Préparation. On a fait des essais, une très longue préparation à Tanger. Je leur ai montré des films, pour qu’elles comprennent ce que j’aime. Wanda de Barbara Loden, en premier lieu, pour sa liberté cinématographique, sa mise en scène, pour ce personnage subversif à souhait. C’est virtuose mais il y a ce côté spartiate et très inventif que j’aime énormément, qui passe par l’inscription dans un espace et dans un moment. Je sais que les gens ne me suivent pas sur cette idée, mais moi Wanda je la trouve très drôle. Le jeu devait être précis, comme un métronome, pour entrer dans le rythme effréné du film, où tout est chorégraphié. Pour coller aux va-et-vient incessant qui est l’essence même du film, on a beaucoup travaillé la retenue, le placement de voix, la scansion, les déplacements, la tension physique… On leur a appris à être actrices dans la ville, à compter leurs pas sans que personne ne le remarque. à prendre la lumière, placer parfaitement leur texte en fonction des ambiances, du bruit…

Filmer dans la ville, avec la fille. Depuis que Matt Damon est venu à Tanger pour La Mémoire dans la peau, on ne peut plus tourner librement dans la ville.

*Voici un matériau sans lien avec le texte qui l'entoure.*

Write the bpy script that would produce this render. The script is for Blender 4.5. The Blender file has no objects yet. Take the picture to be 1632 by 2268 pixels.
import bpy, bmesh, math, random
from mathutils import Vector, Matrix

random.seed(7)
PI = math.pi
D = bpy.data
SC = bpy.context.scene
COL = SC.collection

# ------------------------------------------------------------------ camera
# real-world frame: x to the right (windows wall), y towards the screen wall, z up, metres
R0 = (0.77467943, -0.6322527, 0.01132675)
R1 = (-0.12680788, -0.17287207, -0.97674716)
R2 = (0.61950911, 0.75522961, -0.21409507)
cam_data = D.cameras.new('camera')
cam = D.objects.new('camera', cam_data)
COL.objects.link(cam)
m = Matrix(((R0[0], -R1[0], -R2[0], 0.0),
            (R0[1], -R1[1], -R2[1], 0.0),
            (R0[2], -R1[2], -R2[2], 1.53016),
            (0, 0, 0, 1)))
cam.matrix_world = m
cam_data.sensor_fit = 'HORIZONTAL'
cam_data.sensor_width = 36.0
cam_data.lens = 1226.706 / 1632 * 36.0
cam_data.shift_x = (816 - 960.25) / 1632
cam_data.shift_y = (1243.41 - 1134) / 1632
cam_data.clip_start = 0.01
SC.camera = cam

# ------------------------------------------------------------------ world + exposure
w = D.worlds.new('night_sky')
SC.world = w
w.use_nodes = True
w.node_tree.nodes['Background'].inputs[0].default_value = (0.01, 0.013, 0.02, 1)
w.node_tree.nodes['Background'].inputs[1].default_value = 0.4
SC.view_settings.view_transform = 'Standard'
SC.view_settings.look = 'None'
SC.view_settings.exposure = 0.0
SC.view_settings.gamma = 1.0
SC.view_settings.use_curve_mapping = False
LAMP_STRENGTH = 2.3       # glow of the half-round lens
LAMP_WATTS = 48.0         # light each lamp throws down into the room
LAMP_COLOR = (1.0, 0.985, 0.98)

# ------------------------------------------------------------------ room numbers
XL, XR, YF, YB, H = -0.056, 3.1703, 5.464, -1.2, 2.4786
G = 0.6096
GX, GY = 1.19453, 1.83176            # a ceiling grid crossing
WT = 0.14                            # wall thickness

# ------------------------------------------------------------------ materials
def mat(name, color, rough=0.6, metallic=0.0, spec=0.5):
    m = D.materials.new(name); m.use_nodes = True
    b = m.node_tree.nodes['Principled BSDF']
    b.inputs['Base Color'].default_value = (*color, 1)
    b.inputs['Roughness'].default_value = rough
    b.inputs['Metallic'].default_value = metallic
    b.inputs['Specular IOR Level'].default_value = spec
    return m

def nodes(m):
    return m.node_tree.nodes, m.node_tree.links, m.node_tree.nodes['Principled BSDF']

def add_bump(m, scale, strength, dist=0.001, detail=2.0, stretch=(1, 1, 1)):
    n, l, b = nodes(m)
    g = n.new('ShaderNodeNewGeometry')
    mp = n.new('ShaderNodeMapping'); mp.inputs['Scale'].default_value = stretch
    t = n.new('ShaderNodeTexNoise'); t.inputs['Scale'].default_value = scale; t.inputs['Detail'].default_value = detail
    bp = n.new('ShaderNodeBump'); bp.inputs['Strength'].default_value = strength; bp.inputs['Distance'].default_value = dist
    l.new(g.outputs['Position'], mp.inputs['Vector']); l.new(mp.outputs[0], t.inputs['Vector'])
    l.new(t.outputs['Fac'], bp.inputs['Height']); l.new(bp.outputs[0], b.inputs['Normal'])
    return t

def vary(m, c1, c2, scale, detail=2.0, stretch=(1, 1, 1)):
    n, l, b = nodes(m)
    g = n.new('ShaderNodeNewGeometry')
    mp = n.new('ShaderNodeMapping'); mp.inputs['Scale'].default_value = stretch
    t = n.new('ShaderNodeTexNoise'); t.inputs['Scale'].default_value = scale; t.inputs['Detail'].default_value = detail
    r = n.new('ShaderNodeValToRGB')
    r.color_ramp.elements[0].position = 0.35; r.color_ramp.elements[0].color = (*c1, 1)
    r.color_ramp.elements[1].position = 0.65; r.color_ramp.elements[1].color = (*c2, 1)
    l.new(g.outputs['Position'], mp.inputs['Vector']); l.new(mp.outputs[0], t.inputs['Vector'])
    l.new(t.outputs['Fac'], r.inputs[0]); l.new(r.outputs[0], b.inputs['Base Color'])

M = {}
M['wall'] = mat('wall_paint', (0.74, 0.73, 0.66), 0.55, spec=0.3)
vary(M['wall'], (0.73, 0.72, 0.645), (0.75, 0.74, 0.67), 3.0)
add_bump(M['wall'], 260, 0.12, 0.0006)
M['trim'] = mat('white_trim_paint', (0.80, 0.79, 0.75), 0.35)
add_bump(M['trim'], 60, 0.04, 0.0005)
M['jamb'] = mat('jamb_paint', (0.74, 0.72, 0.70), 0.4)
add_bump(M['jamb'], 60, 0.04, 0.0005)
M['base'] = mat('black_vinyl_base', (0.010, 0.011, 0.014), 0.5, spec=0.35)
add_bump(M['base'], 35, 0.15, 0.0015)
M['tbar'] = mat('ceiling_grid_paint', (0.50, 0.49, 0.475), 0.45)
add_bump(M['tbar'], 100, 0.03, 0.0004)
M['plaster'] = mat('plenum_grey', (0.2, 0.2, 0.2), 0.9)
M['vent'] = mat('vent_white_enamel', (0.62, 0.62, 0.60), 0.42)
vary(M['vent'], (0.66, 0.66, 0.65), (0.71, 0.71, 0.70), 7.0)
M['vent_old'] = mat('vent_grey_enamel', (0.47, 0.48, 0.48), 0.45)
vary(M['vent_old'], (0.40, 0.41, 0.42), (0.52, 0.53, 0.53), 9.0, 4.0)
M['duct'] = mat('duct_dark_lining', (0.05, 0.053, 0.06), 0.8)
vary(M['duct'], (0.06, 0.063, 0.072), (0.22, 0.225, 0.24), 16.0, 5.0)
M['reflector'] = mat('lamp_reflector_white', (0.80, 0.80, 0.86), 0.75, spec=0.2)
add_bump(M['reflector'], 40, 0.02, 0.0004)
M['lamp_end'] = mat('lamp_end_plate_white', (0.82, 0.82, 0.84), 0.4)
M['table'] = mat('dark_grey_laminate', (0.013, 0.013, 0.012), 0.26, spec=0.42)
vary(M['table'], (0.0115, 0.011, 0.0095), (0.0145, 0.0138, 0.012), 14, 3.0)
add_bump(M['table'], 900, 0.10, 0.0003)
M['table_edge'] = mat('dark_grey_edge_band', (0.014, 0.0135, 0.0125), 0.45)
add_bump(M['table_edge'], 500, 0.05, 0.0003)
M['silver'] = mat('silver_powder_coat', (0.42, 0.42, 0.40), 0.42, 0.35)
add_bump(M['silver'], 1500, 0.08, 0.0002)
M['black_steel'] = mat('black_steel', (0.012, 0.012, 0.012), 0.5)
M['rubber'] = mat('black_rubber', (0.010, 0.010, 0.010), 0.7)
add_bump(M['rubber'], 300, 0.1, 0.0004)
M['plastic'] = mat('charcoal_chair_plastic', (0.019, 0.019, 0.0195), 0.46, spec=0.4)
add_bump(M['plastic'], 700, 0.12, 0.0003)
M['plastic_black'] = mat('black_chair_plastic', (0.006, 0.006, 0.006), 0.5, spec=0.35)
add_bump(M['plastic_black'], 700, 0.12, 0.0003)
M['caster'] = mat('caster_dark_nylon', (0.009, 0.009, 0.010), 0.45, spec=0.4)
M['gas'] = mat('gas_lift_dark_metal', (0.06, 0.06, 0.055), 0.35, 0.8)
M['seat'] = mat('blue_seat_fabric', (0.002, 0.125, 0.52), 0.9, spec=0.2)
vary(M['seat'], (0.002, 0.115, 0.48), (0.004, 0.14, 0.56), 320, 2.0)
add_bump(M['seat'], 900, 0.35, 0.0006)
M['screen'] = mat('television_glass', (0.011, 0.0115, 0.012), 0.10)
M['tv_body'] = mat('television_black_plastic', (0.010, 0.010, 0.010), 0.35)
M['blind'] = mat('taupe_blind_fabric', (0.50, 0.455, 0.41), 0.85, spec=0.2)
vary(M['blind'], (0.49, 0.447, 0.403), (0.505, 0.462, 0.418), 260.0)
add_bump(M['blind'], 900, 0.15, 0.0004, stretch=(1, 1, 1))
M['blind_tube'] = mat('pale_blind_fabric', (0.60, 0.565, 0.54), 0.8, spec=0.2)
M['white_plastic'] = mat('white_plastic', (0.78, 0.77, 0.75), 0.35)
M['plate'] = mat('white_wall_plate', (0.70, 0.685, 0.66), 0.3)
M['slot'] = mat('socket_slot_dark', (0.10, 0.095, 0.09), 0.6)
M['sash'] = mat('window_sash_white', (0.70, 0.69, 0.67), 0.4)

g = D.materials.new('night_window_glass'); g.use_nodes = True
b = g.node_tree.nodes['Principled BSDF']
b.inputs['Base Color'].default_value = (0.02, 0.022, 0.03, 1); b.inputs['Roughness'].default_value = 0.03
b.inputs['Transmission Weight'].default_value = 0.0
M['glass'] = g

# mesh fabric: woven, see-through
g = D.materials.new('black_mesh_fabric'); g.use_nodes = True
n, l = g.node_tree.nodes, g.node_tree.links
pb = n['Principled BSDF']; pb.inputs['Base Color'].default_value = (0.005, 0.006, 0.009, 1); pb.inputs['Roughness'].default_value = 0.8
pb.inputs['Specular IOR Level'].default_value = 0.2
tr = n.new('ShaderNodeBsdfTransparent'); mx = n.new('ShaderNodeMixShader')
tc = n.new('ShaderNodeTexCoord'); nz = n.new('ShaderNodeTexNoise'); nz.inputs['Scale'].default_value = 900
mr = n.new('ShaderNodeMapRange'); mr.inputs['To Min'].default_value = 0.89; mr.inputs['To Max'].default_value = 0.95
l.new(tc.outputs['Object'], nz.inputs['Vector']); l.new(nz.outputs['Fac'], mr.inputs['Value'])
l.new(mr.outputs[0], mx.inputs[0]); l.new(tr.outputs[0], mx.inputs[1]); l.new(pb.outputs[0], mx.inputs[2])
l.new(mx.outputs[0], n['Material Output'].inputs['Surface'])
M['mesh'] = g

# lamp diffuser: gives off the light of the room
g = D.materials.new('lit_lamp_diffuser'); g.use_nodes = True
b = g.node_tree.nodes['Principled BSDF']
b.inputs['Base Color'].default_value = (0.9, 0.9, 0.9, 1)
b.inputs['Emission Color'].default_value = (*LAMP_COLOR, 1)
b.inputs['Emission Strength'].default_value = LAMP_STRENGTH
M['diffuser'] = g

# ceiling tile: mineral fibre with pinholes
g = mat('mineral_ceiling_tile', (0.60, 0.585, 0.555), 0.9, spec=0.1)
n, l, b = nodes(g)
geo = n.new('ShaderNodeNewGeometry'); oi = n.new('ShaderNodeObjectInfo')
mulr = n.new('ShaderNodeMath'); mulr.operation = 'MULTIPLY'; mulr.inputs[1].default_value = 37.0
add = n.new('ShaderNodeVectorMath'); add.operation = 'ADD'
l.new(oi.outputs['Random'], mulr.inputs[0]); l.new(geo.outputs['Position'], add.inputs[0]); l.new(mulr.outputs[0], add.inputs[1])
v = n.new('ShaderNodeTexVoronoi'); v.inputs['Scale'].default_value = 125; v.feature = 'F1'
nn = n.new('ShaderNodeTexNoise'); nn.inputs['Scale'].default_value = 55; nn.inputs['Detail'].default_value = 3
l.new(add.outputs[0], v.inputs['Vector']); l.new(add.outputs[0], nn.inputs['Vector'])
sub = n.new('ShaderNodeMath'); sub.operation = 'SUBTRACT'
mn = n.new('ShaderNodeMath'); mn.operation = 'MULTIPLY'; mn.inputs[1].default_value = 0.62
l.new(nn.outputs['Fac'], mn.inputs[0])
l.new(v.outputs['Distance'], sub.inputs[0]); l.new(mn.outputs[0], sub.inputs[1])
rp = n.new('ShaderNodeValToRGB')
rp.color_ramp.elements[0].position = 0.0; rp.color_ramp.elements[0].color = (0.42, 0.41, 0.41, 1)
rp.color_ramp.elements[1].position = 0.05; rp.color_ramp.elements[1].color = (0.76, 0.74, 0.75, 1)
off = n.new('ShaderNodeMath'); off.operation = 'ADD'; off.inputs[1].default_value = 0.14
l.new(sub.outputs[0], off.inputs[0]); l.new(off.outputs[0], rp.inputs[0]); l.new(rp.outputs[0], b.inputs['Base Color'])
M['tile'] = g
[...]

On n’avait pas les moyens financiers et, de toute façon, ce qui m’amusait c’était de balancer mes actrices dans le marché. Au début, les gens du souk se sont énervés. Je leur ai dit que j’étais tangéroise, et qu’ils n’allaient pas tout de même pas empêcher une fille de chez eux de tourner dans les rues de Tanger. Ils ont rigolé, et l’idée qu’une tangéroise les filme dans cet endroit leur a plu. J’ai donné cinq minutes au vendeur de téléphone pour apprendre son texte, et on a fait la scène avec lui. Les films new-yorkais du début des années 1970 sont faits comme ça, le néo-réalisme aussi. J’avais cette même idée d’essayer de pomper l’énergie de la ville en y balançant mes actrices.

Avant les révolutions. Les révolutions arabes ne se sont pas faites en un printemps. Cette génération-là, c’est ma génération. Il y a une communauté de comportements, un refus de l’aliénation de l’individu telle qu’on la subit depuis quarante ans. L’écume la plus visible, et certainement la moins glamour, c’est l’immigration clandestine. Ce n’est rien d’autre que l’affirmation de l’individu qui dit : « maintenant ce n’est plus possible parce que je n’accepte pas ces conditions-là; je ne peux pas me réaliser dans cet espace-là ». En Tunisie, en Egypte, les entrepreneurs, les avocats, n’étaient pas les plus visibles, mais ont joué un rôle fondamental. Aussi paradoxal que ça puisse paraître, je pense que c’est le même mouvement. Ce sont des gens qui ont juste envie de faire du business et qui disent qu’ils ne peuvent plus continuer à travailler dans ces systèmes véreux. De la même manière, notre génération ne peut plus accepter cette projection tellement manichéenne d’un Orient qui serait enfermé dans la dictature comme si un élan naturel les conduisait vers le despotisme. « Kefaya ! », « Ca suffit ! », c’est la phrase qu’on entend le plus dans le monde arabe.